En este sentido, parece evidente que la sensibilidad mahleriana es cercana a la de la orquesta y el director. Especialmente a la de una orquesta que desde hace muchas temporadas tiene en las sinfonías de Mahler uno de sus grandes hilos conductores (de hecho, con González ya son cuatro directores seguidos que se despiden con una de ellas). No podemos decir que haya existido una gran sintonía entre orquesta y director, y esto se intuye hasta el final de su periodo como director. Sí se puede reconocer una gran atención a los detalles y un trabajo minucioso, lo cual se tradujo en un buen resultado en muchos momentos de su último concierto, con una partitura que precisamente exige de esto, y mucho.

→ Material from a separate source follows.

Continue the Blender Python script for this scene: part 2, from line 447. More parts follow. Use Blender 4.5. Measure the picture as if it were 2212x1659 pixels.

Hay que recordar que al coger el relevo del admirado Eiji Oue, Pablo González no lo ha tenido nada fácil. Y esto desde el primer momento que llegó, tanto en lo que respecta a su trabajo directo con la orquesta como en relación a su margen de maniobra en una programación ciertamente muy mejorable. Los cinco años le han servido seguro, y su evolución es palpable. En todo caso, si hablamos del estado general de la OBC, deberíamos contextualizarlo en un arco temporal mucho más amplio, remontándonos en el tiempo, hasta la dirección de Martínez Izquierdo y más atrás, a tiempo mejores con Lawrence Foster. En cuanto a balances, seguramente la temporada siguiente nos aportará más elementos de juicio con la llegada de Kazushi Ono. Porque si bien el reconocido director japonés llega con la expectativa de una implicación y capacidad en la construcción de una orquesta de mayor nivel, ¿hasta donde podrá llegar? Y si efectivamente lo intenta, ¿con qué condicionantes se encontrará? Y una vez sepamos esto, ¿hasta qué punto y en qué medida la herencia del hasta ahora director se puede atribuïr a él, tanto en cuanto al rendimiento de la orquesta como también a la programación de la temporada? Interrogantes, mucho más vulgares y mundanos que los que nos plantea la novena de Mahler, pero urgentes para el futuro de la OBC. En los dos casos, propios también de los finales, que no dejan nunca de ser principios de otra cosa.